Neben der Leitung der evangelischen Landeskirche prägte von Keler die Beziehungen der EKD zu den Kirchen Osteuropas. Mehrere Jahre lang saß er als erster Vertreter der Landeskirche im Exekutivkomitee des Lutherischen Weltbundes. In seiner Zeit als EKD- Ratsmitglied von 1978 bis 1992 erwarb der Theologe sich einen Ruf als „Kirchendiplomat“, „Brückenbauer“ und  „Krisenmanager“. Der für seinen Humor, seine Diplomatie und sein rhetorisches Talent bekannte Kirchenmann befasste sich vor allem mit Friedensfragen und den Beziehungen zur katholischen Kirche. Als Beauftragter des Rates der EKD von 1986 bis 1994 trat er für die Integration von Heimatvertriebenen und Spätaussiedlern ein. In jeder Phase seiner kirchlichen Laufbahn mit vielen leitenden Ämtern prägte Hans von Keler die große Verbundenheit mit seiner schlesischen Heimat. Er wurde Grenzgänger - ein Grenzgänger der Verständigung zwischen Ost und West, zwischen Polen und Deutschen, zwischen Deutschen (Ost) und Deutschen (West).

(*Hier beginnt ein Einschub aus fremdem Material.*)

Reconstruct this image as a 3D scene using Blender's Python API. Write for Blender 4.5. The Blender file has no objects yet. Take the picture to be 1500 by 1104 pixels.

Hans von Keler ist Inhaber hoher kirchlicher und staatlicher Auszeichnungen. 1981 verlieh die Evangelisch-theologische Fakultät der Universität Tübingen ihm die Ehrendoktorwürde. 1988 wurde von Keler mit dem Großen Verdienstkreuz mit Stern des Verdienstordens der Bundesrepublik Deutschland ausgezeichnet. Von Keler sei einer der profiliertesten Führungspersöhnlichkeiten des deutschen Protestantismus, der sich aufgrund seiner seelsorgerischen und kirchenpolitischen Tätigkeit außergewöhnliche Verdienste um das Wohl der Menschen weit über die Grenzen Baden-Württembergs hinaus erworben habe, sagte der damalige Ministerpräsident Lothar Späth. 1996 erhielt der Altlandesbischof die goldene Verdienstmedaille des Landes Baden-Württemberg, mit der außerordentliche Verdienste auf sozialem, kulturellem und politischem Gebiet gewürdigt werden.

Der dreifache Vater genießt seinen Ruhestand in Herrenberg und widmet sich gern der Geschichte. Seine Vorliebe gehört auch der Musik, der Natur, der Pilzkunde und der Fotografie.